CO2の価格のピークは、原油価格が1バレル=147ドルに達した昨年7月だった。以後、ずっと下がり続けているのだ。これは欧州のほうがひどく、取引価格は昨年7月上旬の最高値に比べて、今年2月末時点で35%も下落している。

なにしろ、世界同時不況で、いまは、ほぼすべてモノの生産が止まっている。自動車にいたっては、前年比で6割しか売れていない。こうなれば、世界中の工場が操業を半減させるか停止させるしかない。結果的に、輩出されるCO2の量は減るのは当然だ。

排出権取引は地球を救えない

私は、地球環境がクリーンになることには賛成だが、温暖化を食い止めるためにCO2の排出を減らすという論理に、相当なうさん臭さを感じている。
じつは、このうさん臭さを私以上に感じていた藤井耕一郎氏なのだ。だから、私は、排出権取引だけにしぼって今度の本を書いてもらった。

排出権だけにしぼるというのは、かなり大胆な決断だが、藤井氏は延々とそのうさん臭さを暴いてくれた。その熱意が、行間から伝わってくる。

また、そもそも地球温暖化自体が、ここ数年では成立しなくなっていることも書いている。

藤井氏とはかつて『幻の水素社会』という本もやった。当時、次世代のクリーンエネルギーとして水素がもてはやされていたが、そんなものはマヤカシだというが、この本のポイントだった。もちろん、まったく売れなかった。

ある有名エコノミストが書いた排出権クズ原稿

じつは、排出権取引が始まり、ゴアの『不都合な真実』が話題になった昨年の初め、ある原稿が私のところに持ち込まれた。それは、すでに何冊も著書が ある有 名なエコノミストが書いたもので、排出権取引の仕組みをていねいに解説したうえで、「これにより地球温暖化は防げる。わが国も一刻も早く排出権取引を始め るべきだ」と主張されていた。

私は、これを読んで驚いた。こんなアホな原稿、うちの編集部で出せるかと思った。第一に、一流エコノミス トともいうべき人間が、こうしたことになんの疑いを持っていないことに、唖然とした。もちろん、原稿はお引き取り願ったが、もちろん、別の出版社から出版 され、そこそこに売れた。

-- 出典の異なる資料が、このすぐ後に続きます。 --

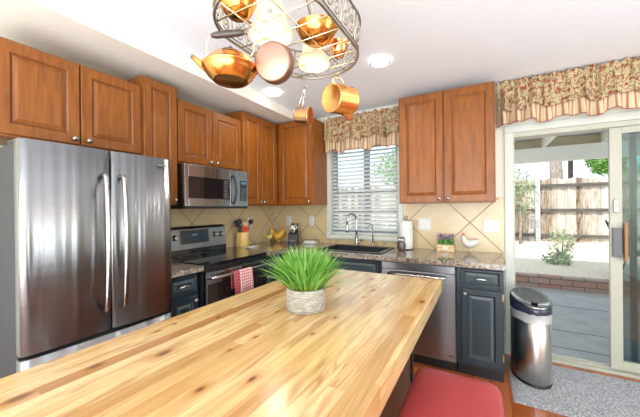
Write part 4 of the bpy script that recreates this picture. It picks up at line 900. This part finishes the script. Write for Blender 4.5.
# skillet / saucepan with pale bottom
def axis_frame(c, right, down, view=None):
    v = (Vector(c)-CAM).normalized(); a_ = (v+RR*right-Z*down).normalized(); return a_
C = Vector((1.872, -2.37, 1.832)); ps = .8; ax = axis_frame(C, .35, .22)
t = thing('copper_saucepan', 'shallow copper pan with satin pink bottom hanging in front of the left lamp shade', 'pan', C)
MB().lathe([(0, 0), (.072, .0), (.0785, .004), (.081, .012), (.083, .045), (.085, .047), (.083, .048), (.080, .046), (.077, .008), (0, .005)], (0, 0, 0), ax, 48).build('pan', 'copper_pale', t)
t.scale = (ps, ps, ps); up_ = (Z-ax*Z.dot(ax)).normalized(); sdv = ax.cross(up_).normalized(); h0 = ax*.035+up_*.078
w = MB(); w.rings([[tuple(h0+up_*q*1.0+ax*(-.0)+sdv*a_*w_+ax*b_*.003) for a_, b_ in ((-1, -1), (1, -1), (1, 1), (-1, 1))] for q, w_ in ((-.01, .016), (.02, .010), (.09, .008), (.125, .012), (.135, .006))], True, True, False)
w.build('handle', 'chrome', t, bevel=.002)
hq = h0+up_*.138
MB().tube([hq+Vector((0, 0, .014))+sdv*.014*math.sin(2*PI*k/16)-Z*.014*math.cos(2*PI*k/16) for k in range(16)], .0022, 6, closed=True).build('hanging_ring', 'brass', t)
hq = C+hq*ps
hook('curved pale hook holding the copper pan in front of the lamp shade', (hq.x-.01, hq.y+.02, max(2.06, hq.z+.08)), (hq.x, hq.y, hq.z+.027), 'brass')
# measuring cup
C = Vector((1.715, -1.925, 1.792)); cs = 1.18; ax = (RR*.93-FF*.30-Z*.12).normalized()
t = thing('copper_measuring_cup', 'smallest copper cup hanging by its slim handle from the far rim of the pot rack', 'measuring cup', C)
MB().lathe([(0, -.035), (.026, -.035), (.030, -.031), (.033, .020), (.040, .028), (.041, .030), (.036, .031), (.034, .0305), (0, .0305)], (0, 0, 0), ax, 36).build('cup', 'copper', t)
w = MB(); t.scale = (cs, cs, cs); hb = Z*.030-ax*.01; ht = Vector((.010, -.003, .122))
w.tube([hb-ax*.014, hb.lerp(ht, .5)-ax*.007, ht], .0042, 8); w.tube([hb+ax*.006, hb.lerp(ht, .5)+ax*.004, ht], .0042, 8); w.build('handle', 'chrome', t)
ht = C+ht*cs
hook('dark open hook holding the smallest copper cup', (1.690, -1.912, 1.998), (ht.x, ht.y, ht.z+.002), 'rackmetal')
# pitcher
C = Vector((1.862, -1.915, 1.858)); ax = (RR*.72+FF*.66+Z*.10).normalized()
t = thing('copper_pitcher', 'copper pitcher hanging sideways by its brass handle at the far end of the pot rack', 'pitcher', C)
a_ = N('spun_copper_base', metal=1., rough=.25); v = a_.coord(); M['spun'] = copper('spun_copper', (.74, .33, .09), (.84, .46, .18), .26)
MB().lathe([(0, .003), (.060, .003), (.064, 0), (.067, .003), (.067, .120), (.070, .123), (.070, .128), (.064, .128), (.063, .010), (0, .010)], C, ax, 52).build('body', 'spun', t, True)
upv = (Z-ax*Z.dot(ax)).normalized()
MB().tube([C+ax*.03+upv*.064, C+ax*.025+upv*.085, C+ax*.04+upv*.104, C+ax*.065+upv*.108, C+ax*.09+upv*.095, C+ax*.105+upv*.066], .0055, 10).build('handle', 'brass', t, True)
w = MB(); w.rings([[tuple(C+ax*q+up0+s0) for up0, s0 in ((-upv*.060, -RR*.0+ax.cross(upv)*.022), (-upv*.060, -ax.cross(upv)*.022), (-upv*dd_, Vector()))] for q, dd_ in ((.075, .068), (.128, .098))], True, True, False); w.build('spout', 'spun', t, True)
hook('pale hook holding the copper pitcher', (1.868, -1.842, 1.998), (C+ax*.052+upv*.104), 'brass')
# copper ware lying on the rack
def bowl(label, x, y, r_, h, mat, name='copper_bowl', cat='bowl', z=2.007):
    t = thing(name, label, cat, (x, y, z))
    MB().lathe([(0, 0), (r_*.5, 0), (r_*.8, h*.35), (r_*.97, h*.8), (r_, h), (r_*1.05, h+.002), (r_*1.05, h+.004), (r_*.97, h+.003), (r_*.93, h*.8), (r_*.74, h*.35), (r_*.48, .004), (0, .004)], (x, y, z), n=44).build('bowl', mat, t, True)
    return t
bowl('large copper bowl lying on the grid right of the left lamp shade', 1.905, -2.118, .082, .055, 'copper_warm')
bowl('copper bowl lying on the near left end of the rack grid', 1.745, -2.395, .062, .05, 'copper_warm')
t = bowl('small copper pot lying on the rack grid right of the far lamp shade', 1.935, -1.975, .042, .055, 'copper', 'copper_pot', 'pot')
MB().tube([(1.935+.04, -1.975, 2.055), (1.99, -1.965, 2.06), (2.0, -1.955, 2.06)], .004, 8).build('handle', 'brass', t, True)

# ------------------------------------------------------------------ outside
st('patio_slab', (-3, .12, -.17), (9, 2.74, -.05), 'concrete')
w = MB()
for y in (.50, 1.0, 2.02): w.box((-3, y, -.0505), (9, y+.012, -.0485))
w.build('patio_joint', 'rail', kind='structure')
st('gravel_strip', (-3, 2.74, -.17), (9, 3.12, -.06), 'gravel')
tag(bx('brick_edging', (-3, 3.12, -.12), (9, 3.28, .14), 'brick', bevel=.008), 'low red and grey concrete brick edging between patio and yard', 'edging')
mb = MB(); mb.grid(lambda u, v: (-6+u*22, 3.28+v*12, .125+.08*min(1, v*2.2)+.012*math.sin(u*60+v*30)), 60, 30); mb.build('yard_ground', 'sand', kind='structure')
# fence
t = thing('wooden_fence', 'weathered pale wooden picket fence with dark rails across the back yard', 'fence', (4.5, 8.6, .15))
rn = random.Random(2); w = MB(); x = -4.0
while x < 12: h = 2.17+rn.uniform(-.03, .05); k_ = int(round((x+4)/.15)) % 2; w.box((x-.006*k_, 8.62+.018*k_, .12), (x+.146+.006*k_, 8.636+.018*k_, h)); x += .15
w.build('pickets', 'picket', t, True)
for z in (.40, 1.20, 1.98): bx('rail', (-4, 8.56, z-.045), (12, 8.619, z+.045), 'rail', t, True)
for x in (.3, 3.97, 7.6): bx('fence_post', (x-.06, 8.44, .1), (x+.06, 8.56, 2.24), 'post', t, True)
def cloud(n, c, r, s, seed=1, flat=1., shell=.0):
    rn = random.Random(seed); mb = MB()
    for i in range(n):
        while True:
            p = Vector((rn.uniform(-1, 1), rn.uniform(-1, 1), rn.uniform(-1, 1)))
            if p.length < 1: break
        cl = math.sin(p.x*7+seed)*math.sin(p.y*6+1)*math.sin(p.z*8+seed*2)
        if cl < -.12: continue
        q = Vector((c[0]+p.x*r[0], c[1]+p.y*r[1], c[2]+p.z*r[2])); a_ = Vector((rn.gauss(0, 1), rn.gauss(0, 1), rn.gauss(0, 1))).normalized(); b = a_.orthogonal().normalized(); sz = s*rn.uniform(.6, 1.4); c_ = rn.random()
        ids = [mb.V(q-a_*sz), mb.V(q+b*sz*.4), mb.V(q+a_*sz), mb.V(q-b*sz*.4)]; mb.F(ids, False, [(c_, .5)]*4)
    return mb
def tree(name, label, x, y, z0, trunk_h, tr, c, r, n, s, mat, seed, cat='tree', group='trees beyond the fence'):
    t = thing(name, label, cat, (x, y, z0), group=group)
    w = MB(); w.tube([(x, y, z0-.05), (x+.03, y, z0+trunk_h*.5), (x-.05, y, z0+trunk_h)], [tr*1.2, tr, tr*.75], 12)
    rn = random.Random(seed)
    for k in range(6): e = Vector((c[0]+rn.uniform(-.6, .6)*r[0], c[1]+rn.uniform(-.6, .6)*r[1], c[2]+rn.uniform(-.3, .6)*r[2])); b = Vector((x, y, z0+trunk_h*rn.uniform(.6, 1))); w.tube([b, b.lerp(e, .5)+Vector((0, 0, .1)), e], [tr*.45, tr*.28, tr*.08], 6)
    w.build('trunk', 'bark', t, True); cloud(n, c, r, s, seed).build('foliage', mat, t, True, fix=False)
tree('pale_trunk_tree', 'tree with thick pale trunk rising behind the fence', 4.75, 10.4, .15, 4.2, .20, (4.6, 10.6, 5.2), (2.2, 1.5, 1.2), 2500, .12, 'leaf_grey', 3)
tree('green_tree', 'bright green leafy tree above the right part of the fence', 7.1, 11.2, .15, 2.3, .12, (7.1, 11.2, 3.0), (1.35, 1.2, .75), 6000, .085, 'leaf_tree', 5)
tree('green_tree', 'dense green tree behind the fence, right of the sliding door stile', 10.3, 11.5, .15, 2.3, .14, (10.2, 11.4, 3.1), (1.7, 1.2, 1.2), 5000, .09, 'leaf_tree', 8)
tree('leafy_shrub_tree', 'loose grey green young tree in front of the left end of the fence', 3.42, 7.6, .18, 1.5, .035, (3.38, 7.6, 1.75), (.52, .45, .75), 1300, .05, 'leaf_grey', 11, 'tree', 'yard trees')
tree('green_tree', 'green tree behind the fence seen through the kitchen window blinds', .2, 11, .15, 2.3, .14, (.0, 11, 3.2), (2.4, 1.2, 1.1), 4000, .09, 'leaf_tree', 13)
w = MB(); w.cyl((5.61, 12.6, .15), (5.61, 12.6, 6.5), .09, .08); tag(w.build('utility_pole', 'rail'), 'dark slim wooden pole behind the fence beside the pale tree trunk', 'pole')
t = thing('dusty_shrub', 'low dusty grey green shrub growing in the sandy yard', 'shrub', (4.02, 5.2, .15))
cloud(420, (4.0, 5.3, .48), (.26, .26, .36), .04, 21).build('foliage', 'leaf_grey', t, True, fix=False)
rn = random.Random(4); w = MB()
for k in range(14): e = (4.0+rn.uniform(-.35, .35), 5.3+rn.uniform(-.3, .3), rn.uniform(.4, .9)); w.tube([(4.0, 5.3, .14), (4.0+(e[0]-4)*.4, 5.3+(e[1]-5.3)*.4, e[2]*.6), e], [.012, .008, .003], 5)
w.build('stems', 'bark', t, True)
t = thing('dusty_shrub', 'small sprig of grey green shrub in front of the larger dusty shrub', 'shrub', (3.80, 4.55, .14))
cloud(260, (3.80, 4.55, .25), (.26, .22, .14), .045, 25).build('foliage', 'leaf_grey', t, True, fix=False)
MB().tube([(3.80, 4.55, .13), (3.82, 4.56, .22), (3.78, 4.52, .34)], [.012, .009, .003], 6).build('stems', 'bark', t, True)
# patio cover
w = MB(); w.box((2.1, .14, 2.47), (9, 3.4, 2.50)); w.build('patio_roof', 'ply', kind='structure')
w = MB(); x = 2.61
while x < 9: w.box((x-.025, .15, 2.32), (x+.025, 3.4, 2.469)); x += .75
w.build('patio_rafters', 'patiopaint', kind='structure')
st('patio_beam', (2.1, 2.97, 2.08), (9, 3.10, 2.318), 'patiopaint')
st('patio_blocking', (2.1, 3.02, 2.32), (9, 3.06, 2.468), 'fascia')
for x in (2.16, 6.6): st('patio_post', (x-.05, 2.98, -.05), (x+.05, 3.08, 2.08), 'patiopaint')
# patio umbrella, chair
t = thing('patio_umbrella', 'teal patio umbrella seen through the tinted sliding door glass', 'umbrella', (6.3, 5.2, .14))
mb = MB(); mb.rings([[(6.3+r_*math.cos(2*PI*k/8), 5.2+r_*math.sin(2*PI*k/8), z) for k in range(8)] for r_, z in ((1.25, 2.12), (1.24, 2.25), (.6, 2.62), (.03, 2.82))], False, False, False); mb.build('canopy', 'teal', t, True, solid=.006)
MB().cyl((6.3, 5.2, .15), (6.3, 5.2, 2.8), .022).build('pole', 'darkframe', t, True)
MB().lathe([(.25, 0), (.25, .04), (.05, .08)], (6.3, 5.2, .145), n=24, cap0=True, cap1=True).build('base', 'darkframe', t, True)
def patio_chair(label, x, y, z, rz):
    t = thing('patio_chair', label, 'chair', (x, y, z), rz)
    MB().grid(lambda u, v: (-.26+.52*u, -.25+.5*v, .42-.03*math.sin(PI*v)), 6, 8).build('seat', 'darkframe', t, solid=.02)
    MB().grid(lambda u, v: (-.26+.52*u, .25+.14*v, .42+.5*v), 6, 8).build('backrest', 'darkframe', t, solid=.02)
    for q in (-1, 1):
        MB().tube([(q*.28, -.27, 0), (q*.28, -.24, .62), (q*.28, .30, .66)], .014, 8).build('armrest', 'iron', t)
        MB().tube([(q*.27, .34, 0), (q*.27, .22, .42), (q*.27, .40, .95)], .014, 8).build('leg', 'iron', t)
patio_chair('black patio chair in the yard just past the sliding door stile', 4.80, 3.75, .13, R(60))
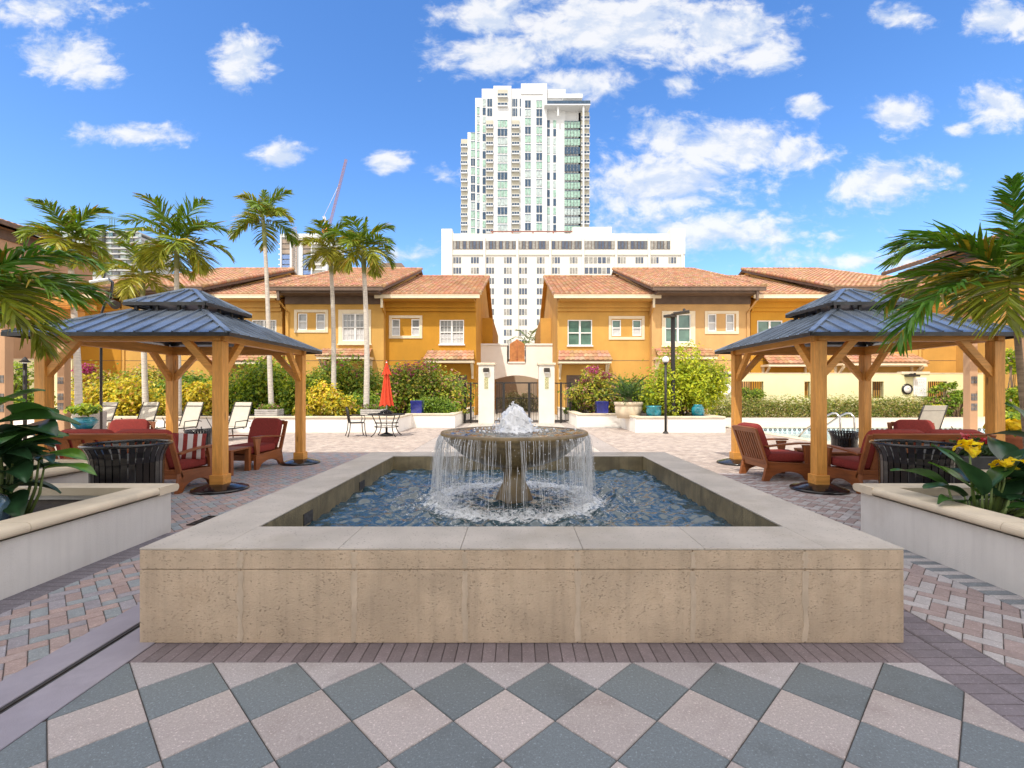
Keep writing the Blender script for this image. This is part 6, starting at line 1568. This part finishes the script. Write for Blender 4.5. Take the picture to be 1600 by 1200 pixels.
wn=nd(nt,'ShaderNodeTexNoise'); wn.inputs['Scale'].default_value=5.; wn.inputs['Detail'].default_value=3; lk(nt,mp.outputs[0],wn.inputs['Vector'])
wv=nt.nodes.new('ShaderNodeVectorMath'); wv.operation='MULTIPLY_ADD'; lk(nt,wn.outputs['Color'],wv.inputs[0]); wv.inputs[1].default_value=(.10,.10,0); lk(nt,mp.outputs[0],wv.inputs[2])
n1=noise_(nt,wv.outputs[0],9.5,11,.60); n2=noise_(nt,mp.outputs[0],3.0,6,.6); n3=noise_(nt,wv.outputs[0],34,8,.62)
ns=math_(nt,'ADD',math_(nt,'MULTIPLY',math_(nt,'SUBTRACT',n1,.5),2.5),math_(nt,'MULTIPLY',math_(nt,'SUBTRACT',n3,.5),1.25))
raw=math_(nt,'ADD',math_(nt,'MULTIPLY',cur,1.25),math_(nt,'ADD',ns,.10))
dens=ramp_(nt,raw,-.06,.86)
# unseen bright fill added to the sky behind and above to lift the shade
far=math_(nt,'MAXIMUM',ramp_(nt,math_(nt,'ABSOLUTE',az),1.0,1.35),ramp_(nt,el,.80,1.05))
fill_mask=math_(nt,'MULTIPLY',far,ramp_(nt,n2,.30,.62,.45,1.0))
dens=math_(nt,'MULTIPLY',dens,.86)
hs=nt.nodes.new('ShaderNodeHueSaturation'); hs.inputs['Saturation'].default_value=SKY_SAT; hs.inputs['Value'].default_value=SKY_VAL; hs.inputs['Hue'].default_value=SKY_HUE; lk(nt,sky.outputs[0],hs.inputs['Color'])
up_=nt.nodes.new('ShaderNodeVectorMath'); up_.operation='ADD'; lk(nt,wv.outputs[0],up_.inputs[0]); up_.inputs[1].default_value=(-.012,.030,0)
n1u=noise_(nt,up_.outputs[0],9.5,11,.60)
shade=ramp_(nt,math_(nt,'SUBTRACT',n1,n1u),-.11,.10,.0,1.0)
cc=mix_(nt,shade,tuple(x*CLOUD for x in (.70,.775,.90)),tuple(x*CLOUD for x in (1.0,.99,.975)))
lk(nt,mix_(nt,fill_mask,mix_(nt,dens,hs.outputs[0],cc),(REAR_FILL,REAR_FILL*.93,REAR_FILL*.85)),bg.inputs['Color']); bg.inputs['Strength'].default_value=SKY_S
cam=bpy.data.cameras.new('camera'); co=bpy.data.objects.new('camera',cam); C.objects.link(co); co.location=(0,0,CH); co.rotation_euler=(R(90),0,0)
cam.sensor_fit='HORIZONTAL'; cam.sensor_width=36; cam.lens=F/1600*36; cam.shift_x=-(VX-800)/1600; cam.shift_y=(HZ-600)/1600; cam.clip_end=3000; cam.clip_start=.05
S.camera=co
S.view_settings.view_transform='Standard'; S.view_settings.look='None'; S.view_settings.exposure=EXPO; S.view_settings.gamma=1
S.cycles.max_bounces=8; S.cycles.transparent_max_bounces=24; S.cycles.sample_clamp_indirect=6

そんなこともあって、藤井さんには、彼の持ち味である「うさん臭さ」から排出権問題を書いてもらった。担当は、小島くんで、この本が彼がペーパーバックスで担当する最後の本になった。

神楽坂の夜風が身にしみる

3月2日、神楽坂のレストランで小島くんの送別会をやった。これまで、彼が担当した本の著者のうち、20人以上が来てくれた。この不況のなか、週初めの月曜、それも会費制にもかかわらず、こんなに集まってくれたのは、彼の人徳か?

それはともかく、そのなかに、藤井耕一郎氏もいて、当然、今度の本の話になった。私が前記した、さるエコノミストの話をすると、「やはり山田さんて、バカですね」と彼は笑った。そして、自嘲気味にこう言った。
「私の本より、そういうストレートな本のほうがよほど売れるはずでしょう。そっちを取る選択のほうが編集者として正しいのでは」
そばにいた翻訳家の徳川家広氏も、同じ意見だった。ただ、それは彼らのホンネではない。

本は出す以上、売れなければならない。しかし、それだけが本を出す意義ではない。今回の藤井氏の本のサブタイトルは「環境問題でカモられる日本」である。排出権取引が、いかに日本にとってソンなゲームか克明に書いてある。
ブームにのれば、この出版不況でも本はそこそこには売れる。最近は、オバマ演説集とか、経済、政治などのわかりやすい解説本ばかりだ。

しかし、そんなことでいいのだろうか?

送別会後、神楽坂の商店街を下りながら、夜風が身にしみた。3月になったのに、まったく春の気配が感じられないなか、2次会へと向かった。